Casey Jones has a very fun art style that is nicely suited to the lighthearted mood that the writing is trying to convey. However, the simple fact of the matter is that the art isn't being called upon to deliver anything overly imaginative, as basically this issue features Metamorpho & the Black Canary involved in a fight where almost no action occurs. Now the art does some nice work with Metamorpho's arrival scene, and the double-page spread where Barbara attacks her tormentor has a wonderful sense of impact to it. However, these two scenes are about the only sections of the issue where the art is allowed to deliver material that lends itself to the work's ability to deliver visually exciting action, while the rest of the issue is little more that panels where next to nothing is allowed to occur. Oh sure there's the Black Canary's opening attack on the elemental creature, and while the art does show him turning in midair which is a rather glaring mistake, it was nice to see Rex's coiled spring attack has not been forgotten. However, while the art manages to convey a genuine sense of excitement, neither of these scenes really add to the story, and as such they are just pretty looking filler material.
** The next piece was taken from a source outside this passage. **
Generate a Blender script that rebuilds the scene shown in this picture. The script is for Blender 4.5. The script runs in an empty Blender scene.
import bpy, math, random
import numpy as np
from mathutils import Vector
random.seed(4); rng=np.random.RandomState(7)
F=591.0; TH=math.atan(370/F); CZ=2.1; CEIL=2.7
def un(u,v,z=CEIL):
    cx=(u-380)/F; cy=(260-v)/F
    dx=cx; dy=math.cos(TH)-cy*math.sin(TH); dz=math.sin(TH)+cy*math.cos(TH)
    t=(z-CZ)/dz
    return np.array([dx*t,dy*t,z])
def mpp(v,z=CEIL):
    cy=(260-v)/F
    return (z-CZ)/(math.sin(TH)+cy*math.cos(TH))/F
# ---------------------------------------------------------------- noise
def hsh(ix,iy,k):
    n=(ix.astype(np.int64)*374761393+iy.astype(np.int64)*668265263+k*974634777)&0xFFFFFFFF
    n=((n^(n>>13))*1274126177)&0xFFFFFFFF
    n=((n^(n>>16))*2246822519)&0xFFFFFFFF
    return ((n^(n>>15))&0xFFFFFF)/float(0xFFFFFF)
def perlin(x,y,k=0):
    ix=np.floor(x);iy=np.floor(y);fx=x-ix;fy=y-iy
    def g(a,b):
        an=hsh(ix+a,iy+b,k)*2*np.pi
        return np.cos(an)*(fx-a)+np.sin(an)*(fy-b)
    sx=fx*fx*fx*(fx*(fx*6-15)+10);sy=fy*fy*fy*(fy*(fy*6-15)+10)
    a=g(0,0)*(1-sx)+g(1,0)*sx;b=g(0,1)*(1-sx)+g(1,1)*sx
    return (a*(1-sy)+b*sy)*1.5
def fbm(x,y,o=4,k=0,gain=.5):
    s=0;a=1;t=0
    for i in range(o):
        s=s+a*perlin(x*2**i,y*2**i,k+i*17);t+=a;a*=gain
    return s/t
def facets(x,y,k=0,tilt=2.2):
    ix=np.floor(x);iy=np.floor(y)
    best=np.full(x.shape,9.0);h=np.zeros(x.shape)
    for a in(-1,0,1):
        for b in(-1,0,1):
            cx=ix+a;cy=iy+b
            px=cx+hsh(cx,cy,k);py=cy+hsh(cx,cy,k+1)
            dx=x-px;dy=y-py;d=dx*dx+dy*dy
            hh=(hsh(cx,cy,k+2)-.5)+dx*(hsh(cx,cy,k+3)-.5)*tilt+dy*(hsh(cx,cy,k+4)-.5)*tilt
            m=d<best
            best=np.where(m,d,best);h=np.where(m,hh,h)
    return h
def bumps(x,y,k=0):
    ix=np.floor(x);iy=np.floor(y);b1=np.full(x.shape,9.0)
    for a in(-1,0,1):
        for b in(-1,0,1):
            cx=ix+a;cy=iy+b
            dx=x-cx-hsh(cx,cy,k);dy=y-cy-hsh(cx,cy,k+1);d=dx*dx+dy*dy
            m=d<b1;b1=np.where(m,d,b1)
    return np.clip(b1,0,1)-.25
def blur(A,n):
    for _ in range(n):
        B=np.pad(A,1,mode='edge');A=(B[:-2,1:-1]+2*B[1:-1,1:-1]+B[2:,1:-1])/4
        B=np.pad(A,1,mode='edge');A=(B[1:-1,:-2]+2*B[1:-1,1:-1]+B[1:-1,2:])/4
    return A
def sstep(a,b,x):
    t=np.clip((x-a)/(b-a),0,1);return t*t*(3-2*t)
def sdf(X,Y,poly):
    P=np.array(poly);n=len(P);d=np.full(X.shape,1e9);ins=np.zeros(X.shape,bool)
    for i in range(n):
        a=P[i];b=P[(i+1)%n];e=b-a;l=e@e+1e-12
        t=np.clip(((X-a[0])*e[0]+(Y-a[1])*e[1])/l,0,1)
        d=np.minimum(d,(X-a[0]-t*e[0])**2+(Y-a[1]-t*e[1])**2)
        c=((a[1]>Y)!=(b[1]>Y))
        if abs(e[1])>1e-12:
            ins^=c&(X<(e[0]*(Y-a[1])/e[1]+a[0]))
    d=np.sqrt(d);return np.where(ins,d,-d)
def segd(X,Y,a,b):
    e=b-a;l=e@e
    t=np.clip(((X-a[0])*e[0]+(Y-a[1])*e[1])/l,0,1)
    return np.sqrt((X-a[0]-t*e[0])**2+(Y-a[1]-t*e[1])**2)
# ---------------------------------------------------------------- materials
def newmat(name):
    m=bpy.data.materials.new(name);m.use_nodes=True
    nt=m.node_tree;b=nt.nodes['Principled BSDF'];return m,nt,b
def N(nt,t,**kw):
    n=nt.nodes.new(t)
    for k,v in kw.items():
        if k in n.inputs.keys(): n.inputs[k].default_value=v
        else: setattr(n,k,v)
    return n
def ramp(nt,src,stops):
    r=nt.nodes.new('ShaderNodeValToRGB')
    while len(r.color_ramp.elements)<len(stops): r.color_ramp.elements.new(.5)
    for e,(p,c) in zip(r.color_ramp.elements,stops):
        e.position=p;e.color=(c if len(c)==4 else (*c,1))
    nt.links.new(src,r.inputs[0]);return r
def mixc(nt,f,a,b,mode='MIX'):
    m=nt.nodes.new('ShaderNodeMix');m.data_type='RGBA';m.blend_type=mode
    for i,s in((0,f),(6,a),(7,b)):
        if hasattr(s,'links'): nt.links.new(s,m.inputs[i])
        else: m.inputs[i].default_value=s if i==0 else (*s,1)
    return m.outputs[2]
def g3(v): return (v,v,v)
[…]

We do get another impressive cover from Phil Noto though.

Final Word:
A rather mundane adventure that feels like it's not trying all that hard to deliver anything all that innovative, nor does it look to have done its research when it comes to its surprise twists. I mean to the best of my knowledge while Metamorpho is able to change the chemical composition of his body his ability to shape-shift is rudimentary at best, and as such the scene where Java is revealed to be Metamorpho struck me as rather unlikely. The big finish also struck me as lazy as we see a second exposure to the energy beam acts to reverse the situation, and the writing never even bothers to explain how they knew this second exposure would work, or even how this second exposure was set up. There's also a disappointing secondary plot, where Barbara manages to deal with her tormentor with a single attack, and the villain proves to be quite cooperative after he's capture, as he decides the best course of action is to kill himself, even though the previous material didn't offer up any clue that the man was suicidal.